Ifo Viewpoint No. 23: The Socialisation of Human Capital

A comment on the recent decision of the German Constitutional Court
Autor/en
Hans-Werner Sinn
Munich, 5 April 2001

The birth rate in Germany is below the replacement level, the ratio of old to young people will more than double by 2035, and Germany will then have the oldest population in the world. No less than 40 million younger immigrants would be needed to keep the present ratio of young to old constant up to 2035.

The ageing population is the result of changing lifestyles. The DINK family (dual income, no kids) is becoming increasingly popular. It's easier for two family members to live on two incomes than for five on one. Many young people don't even consider having children.

Demographic developments will weaken the growth forces in Germany. The largest age cohorts are still between 35 and 40. In the coming years, these people will advance the New Economy and boost growth. But in fifteen years the oven will cool down, and in thirty years the fire will have gone out. Today's 35 year olds will be retired, and after this generation not much will follow

Providing for the elderly will become more problematic. If pension benefits are adjusted in accordance with increases in gross wages, the pension contribution rate will have to increase from today's 20% to more than 40%. Only by cutting benefits in 1992, 1999 and 2000 and by shifting the pension costs to the general budget was it possible to cap the future contribution rate at 24% and to create the illusion of a problem solved. But who will pay the taxes, and how will society deal with increasing poverty among the elderly?

It is high time that Germany takes the problem of an ageing population seriously. The consequences and the causes of the high proportion of elderly are related. A generation that fails to build up human capital, by having children, or real capital, by accumulating savings, will go hungry when they are old, since you can't get out what you haven't put in. Germans now prefer to have fewer children than they once did, and they have also chosen to decrease their savings rate. This means that a crisis is looming in the provision for the elderly. Increasing savings is the least that can be done to avert the crisis. Opting for promoting savings instead of making savings obligatory was a mistake the German government made in the recent pension reform. Whoever saves money by not having children can certainly be expected to put the money away in a savings plan, especially when the suspicion arises that these people don't save because they expect to live off social welfare in old age.

It would be more important, of course, to change young people's attitudes toward children and family. This doesn't mean that the government should get involved in matters that are not its business, but it can put an end to the massive influence on family planning that it currently exerts via the pension insurance system. Pension insurance is insurance against childlessness since it gives an individual entitlements against the children of other people if that individual has no children of his own. This insurance is justified to the extent that the ability to have children is unpredictable. But the problem is that the number of children is largely planned and not accidental, and the pension insurance system has contributed to the declining number of children that people now have.

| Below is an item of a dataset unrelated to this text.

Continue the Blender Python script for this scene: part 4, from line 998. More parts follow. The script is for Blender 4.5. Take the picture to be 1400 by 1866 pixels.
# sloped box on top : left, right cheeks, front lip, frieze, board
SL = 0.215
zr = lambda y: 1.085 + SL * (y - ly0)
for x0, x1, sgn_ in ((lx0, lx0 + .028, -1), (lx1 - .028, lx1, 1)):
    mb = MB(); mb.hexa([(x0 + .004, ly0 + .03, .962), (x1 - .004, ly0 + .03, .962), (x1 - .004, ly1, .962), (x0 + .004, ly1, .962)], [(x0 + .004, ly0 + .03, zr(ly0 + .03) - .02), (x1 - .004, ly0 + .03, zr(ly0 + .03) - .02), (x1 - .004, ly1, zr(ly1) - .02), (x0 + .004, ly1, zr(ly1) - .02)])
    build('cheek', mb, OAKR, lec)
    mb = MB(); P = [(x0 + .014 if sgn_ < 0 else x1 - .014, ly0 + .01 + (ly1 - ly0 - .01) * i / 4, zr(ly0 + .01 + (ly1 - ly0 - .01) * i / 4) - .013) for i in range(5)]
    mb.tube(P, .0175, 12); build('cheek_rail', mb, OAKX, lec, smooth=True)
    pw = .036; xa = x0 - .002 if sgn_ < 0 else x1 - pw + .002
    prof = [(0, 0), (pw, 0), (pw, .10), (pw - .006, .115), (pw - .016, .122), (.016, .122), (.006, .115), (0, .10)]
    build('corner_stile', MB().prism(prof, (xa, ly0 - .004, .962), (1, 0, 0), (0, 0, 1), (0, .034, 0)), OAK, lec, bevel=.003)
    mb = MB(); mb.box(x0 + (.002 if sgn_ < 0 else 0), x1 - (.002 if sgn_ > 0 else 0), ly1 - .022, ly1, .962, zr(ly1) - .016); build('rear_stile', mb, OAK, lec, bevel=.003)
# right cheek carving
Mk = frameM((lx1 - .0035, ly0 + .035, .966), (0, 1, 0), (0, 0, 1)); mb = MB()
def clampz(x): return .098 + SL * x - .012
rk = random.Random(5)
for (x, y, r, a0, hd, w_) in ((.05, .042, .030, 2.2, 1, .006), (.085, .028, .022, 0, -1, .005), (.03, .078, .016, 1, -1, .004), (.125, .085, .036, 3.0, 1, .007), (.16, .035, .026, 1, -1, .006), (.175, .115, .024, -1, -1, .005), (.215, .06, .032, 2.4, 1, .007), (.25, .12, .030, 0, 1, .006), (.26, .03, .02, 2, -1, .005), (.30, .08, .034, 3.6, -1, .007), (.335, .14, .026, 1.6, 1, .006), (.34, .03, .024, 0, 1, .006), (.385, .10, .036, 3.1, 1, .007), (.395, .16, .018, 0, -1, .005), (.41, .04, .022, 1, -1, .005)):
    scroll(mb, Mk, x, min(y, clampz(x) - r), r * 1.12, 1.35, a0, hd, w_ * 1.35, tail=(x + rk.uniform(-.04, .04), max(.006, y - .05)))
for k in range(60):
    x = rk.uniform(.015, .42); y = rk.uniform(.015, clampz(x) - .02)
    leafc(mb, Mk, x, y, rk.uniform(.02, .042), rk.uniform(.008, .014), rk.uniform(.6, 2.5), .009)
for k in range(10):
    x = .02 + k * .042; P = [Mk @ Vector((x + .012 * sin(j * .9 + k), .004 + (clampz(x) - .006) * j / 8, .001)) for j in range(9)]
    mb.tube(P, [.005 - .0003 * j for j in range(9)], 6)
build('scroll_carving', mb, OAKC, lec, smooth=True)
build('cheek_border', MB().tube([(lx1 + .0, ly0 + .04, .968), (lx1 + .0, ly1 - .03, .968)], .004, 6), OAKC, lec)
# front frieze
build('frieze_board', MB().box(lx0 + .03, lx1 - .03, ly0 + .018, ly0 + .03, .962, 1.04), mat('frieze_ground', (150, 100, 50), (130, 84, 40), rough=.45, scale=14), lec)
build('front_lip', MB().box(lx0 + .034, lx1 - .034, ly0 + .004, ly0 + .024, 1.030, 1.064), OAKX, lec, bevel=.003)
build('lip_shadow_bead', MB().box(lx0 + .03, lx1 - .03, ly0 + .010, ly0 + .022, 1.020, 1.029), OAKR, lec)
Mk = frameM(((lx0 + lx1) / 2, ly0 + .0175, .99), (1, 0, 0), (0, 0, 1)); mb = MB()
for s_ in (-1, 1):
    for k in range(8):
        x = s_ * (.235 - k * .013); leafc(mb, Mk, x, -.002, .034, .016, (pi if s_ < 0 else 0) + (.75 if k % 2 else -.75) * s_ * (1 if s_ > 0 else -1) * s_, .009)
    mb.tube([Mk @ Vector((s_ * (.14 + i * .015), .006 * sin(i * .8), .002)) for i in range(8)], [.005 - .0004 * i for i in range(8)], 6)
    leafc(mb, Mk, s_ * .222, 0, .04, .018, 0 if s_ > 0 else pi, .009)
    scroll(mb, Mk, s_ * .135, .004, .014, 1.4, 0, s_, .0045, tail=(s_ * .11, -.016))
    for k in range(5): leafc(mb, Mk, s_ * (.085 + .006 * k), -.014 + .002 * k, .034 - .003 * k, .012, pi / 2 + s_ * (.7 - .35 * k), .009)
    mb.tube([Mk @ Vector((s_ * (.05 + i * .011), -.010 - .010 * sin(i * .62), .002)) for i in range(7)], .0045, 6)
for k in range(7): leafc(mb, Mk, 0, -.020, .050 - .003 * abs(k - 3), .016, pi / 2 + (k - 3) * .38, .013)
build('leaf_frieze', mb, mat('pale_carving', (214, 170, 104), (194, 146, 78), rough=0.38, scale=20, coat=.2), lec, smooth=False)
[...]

Before Bismarck introduced the statutory pension scheme, everyone knew that they would be poor in old age without children of their own and would have to rely on relatives to support them. For this reason, children were a planned part of people's lives, as is the case in most countries of the world. Pension insurance, however, has destroyed the connection between the living standard in old age and the number of own children. The example of the uncle or aunt who managed to survive in old age without having had children, has become the accepted thing. From generation to generation, life planning has gradually changed, and today the relationship between children and the standard of living of the elderly has vanished completely from the consciousness of young people. People no longer think about pensions when they think about having children. This proves how strong the fertility restraints of the statutory pension system are.

The false incentives provided by the pension system must be rescinded. Scaling the contributions to the pension and nursing-care insurance scheme according to the number of children, which the Constitutional Court has called for, is a reasonable solution. But it doesn't help relieve the pressure on future generations, who cannot be expected to bear the contribution burden in light of their few numbers. It would be much better to scale pension benefits to the number of children. All pensioners who helped create the foundation for pension benefits by having their own children should not be subject to benefit cuts. The rest must get by with less, but they already have the funds needed to offset benefit reductions with their own savings.

Such a system would impress upon young people in Germany that they are responsible for their own pensions, and it would at least restore a portion of the natural motivation for having children. Traditional family assistance attempts to offset the socialisation of human capital in the pension system by giving transfer payments to large families. It attempts to compensate one government intervention by another. The scaling of pension benefits according to the number of children achieves a similar goal by reducing the volume of intervention. In principle it is the correct means for meeting the demands of the Constitutional Court.

Hans-Werner Sinn
President of the Ifo Institute

German original published as "Rentenhöhe nach Kinderzahl" in Welt am Sonntag (08 April 2001, p.5).